▶ WORK TO BE COMPLETED: Emit the data below verbatim, stripping out any pictures.

▶ DATA SHOWN:
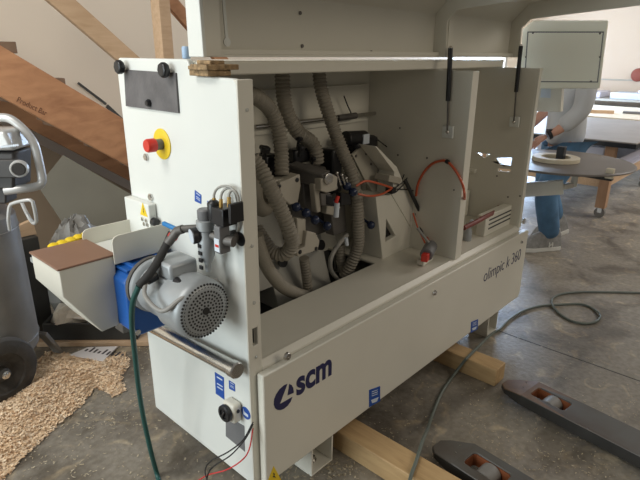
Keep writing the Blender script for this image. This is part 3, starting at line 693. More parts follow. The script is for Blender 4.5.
for k,(px,py) in enumerate(((470,192),(476,194),(482,191),(487,190),(473,198),(480,199))): bayblk(px,py,1.47+.02*(k%2),.05,.05,.025+.01*(k%3),'bay_block',('alud','greyp','black')[k%3])
bayrod((494,192,1.52),(495,199,1.52),.016,'bay_rod','black'); bayrod((468,181,1.45),(490,187,1.47),.005,'bay_rod','blackmatte',8); bayrod((468,171,1.45),(494,174,1.47),.005,'bay_rod','blackmatte',8)
b = MB(); b.tube([P(486,192,1,1.42),P(494,198,1,1.35),P(499,205,1,1.26),P(496,211,1,1.20),P(485,217,1,1.15),P(476,222,1,1.14),P(464,228,1,1.15)], .012, 10); b.build('red_hose', 'red', mc)
bpy.data.objects['red_hose'].data.materials.clear(); bpy.data.objects['red_hose'].data.materials.append(mat('dull_red_hose', (.20,.05,.04), .5))
c = P(467,240,2,.586); b = MB(); b.lathe(c, (0,0,1), [(.022,0),(.022,.05),(.017,.06),(.015,.09),(0,.09)], 16); cf = b.build('filter_cup', 'alu', mc)
b = MB(); b.sphere(c+V((.012,-.01,.10)), .012); b.build('cup_cap', 'paleprint', cf)
# control cabinet on its arm
cx = 3.02
pc = [P(x,y,0,cx) for x,y in ((519,89),(600,89),(609,20),(533,20),(522,29))]
b = MB(); cc = sum(pc, V((0,0,0)))/len(pc)
b.loft(pc, [cc+(p-cc)*.86+V((.11,.02,0)) for p in pc]); cb = b.build('control_cabinet', 'cabinet', mc, .008)
b = MB(); b.prism([P(x,y,0,cx-.0005) for x,y in ((524,82),(598,82.5),(604,31.5),(527.5,31.5))], (-.001,0,0)); bk = b.build('cabinet_seam', 'greyp', cb)
b = MB(); b.prism([P(x,y,0,cx-.0012) for x,y in ((525.2,81),(597,81.5),(602.8,32.7),(528.5,32.7))], (-.001,0,0)); b.build('cabinet_back', 'cabinet', cb, .001)
for px,py in ((533,33),(600,33.5),(591,81.5),(600,57),(526,57)):
    c = P(px,py,0,cx-.002); b = MB(); b.lathe(c, (-1,0,0), [(.005,0),(.005,.002),(0,.003)], 10); b.build('cabinet_screw', 'alud', cb)
b = MB(); q = [P(x,y,0,3.06) for x,y in ((537,86),(562,86),(560.5,112),(536,111.5))]; b.prism(q, (.04,0,0)); am = b.build('cabinet_arm', 'cream', mc, .003)
b = MB(); e = q[3]; b.prism([(X1+.0,e.y+.02,e.z),(3.06,e.y,e.z),(3.06,e.y,e.z+.06),(X1,e.y+.02,e.z+.06)], (0,.03,0)); b.build('arm_stub', 'cream', mc, .003)
b = MB(); b.prism([P(x,y,0,3.059) for x,y in ((541,88.5),(551,88.5),(550.5,98),(540.5,97.5))], (-.0012,0,0)); st = b.build('info_sticker', 'paleprint', am)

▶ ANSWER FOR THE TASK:
Keep writing the Blender script for this image. This is part 3, starting at line 693. More parts follow. The script is for Blender 4.5.
for k,(px,py) in enumerate(((470,192),(476,194),(482,191),(487,190),(473,198),(480,199))): bayblk(px,py,1.47+.02*(k%2),.05,.05,.025+.01*(k%3),'bay_block',('alud','greyp','black')[k%3])
bayrod((494,192,1.52),(495,199,1.52),.016,'bay_rod','black'); bayrod((468,181,1.45),(490,187,1.47),.005,'bay_rod','blackmatte',8); bayrod((468,171,1.45),(494,174,1.47),.005,'bay_rod','blackmatte',8)
b = MB(); b.tube([P(486,192,1,1.42),P(494,198,1,1.35),P(499,205,1,1.26),P(496,211,1,1.20),P(485,217,1,1.15),P(476,222,1,1.14),P(464,228,1,1.15)], .012, 10); b.build('red_hose', 'red', mc)
bpy.data.objects['red_hose'].data.materials.clear(); bpy.data.objects['red_hose'].data.materials.append(mat('dull_red_hose', (.20,.05,.04), .5))
c = P(467,240,2,.586); b = MB(); b.lathe(c, (0,0,1), [(.022,0),(.022,.05),(.017,.06),(.015,.09),(0,.09)], 16); cf = b.build('filter_cup', 'alu', mc)
b = MB(); b.sphere(c+V((.012,-.01,.10)), .012); b.build('cup_cap', 'paleprint', cf)
# control cabinet on its arm
cx = 3.02
pc = [P(x,y,0,cx) for x,y in ((519,89),(600,89),(609,20),(533,20),(522,29))]
b = MB(); cc = sum(pc, V((0,0,0)))/len(pc)
b.loft(pc, [cc+(p-cc)*.86+V((.11,.02,0)) for p in pc]); cb = b.build('control_cabinet', 'cabinet', mc, .008)
b = MB(); b.prism([P(x,y,0,cx-.0005) for x,y in ((524,82),(598,82.5),(604,31.5),(527.5,31.5))], (-.001,0,0)); bk = b.build('cabinet_seam', 'greyp', cb)
b = MB(); b.prism([P(x,y,0,cx-.0012) for x,y in ((525.2,81),(597,81.5),(602.8,32.7),(528.5,32.7))], (-.001,0,0)); b.build('cabinet_back', 'cabinet', cb, .001)
for px,py in ((533,33),(600,33.5),(591,81.5),(600,57),(526,57)):
    c = P(px,py,0,cx-.002); b = MB(); b.lathe(c, (-1,0,0), [(.005,0),(.005,.002),(0,.003)], 10); b.build('cabinet_screw', 'alud', cb)
b = MB(); q = [P(x,y,0,3.06) for x,y in ((537,86),(562,86),(560.5,112),(536,111.5))]; b.prism(q, (.04,0,0)); am = b.build('cabinet_arm', 'cream', mc, .003)
b = MB(); e = q[3]; b.prism([(X1+.0,e.y+.02,e.z),(3.06,e.y,e.z),(3.06,e.y,e.z+.06),(X1,e.y+.02,e.z+.06)], (0,.03,0)); b.build('arm_stub', 'cream', mc, .003)
b = MB(); b.prism([P(x,y,0,3.059) for x,y in ((541,88.5),(551,88.5),(550.5,98),(540.5,97.5))], (-.0012,0,0)); st = b.build('info_sticker', 'paleprint', am)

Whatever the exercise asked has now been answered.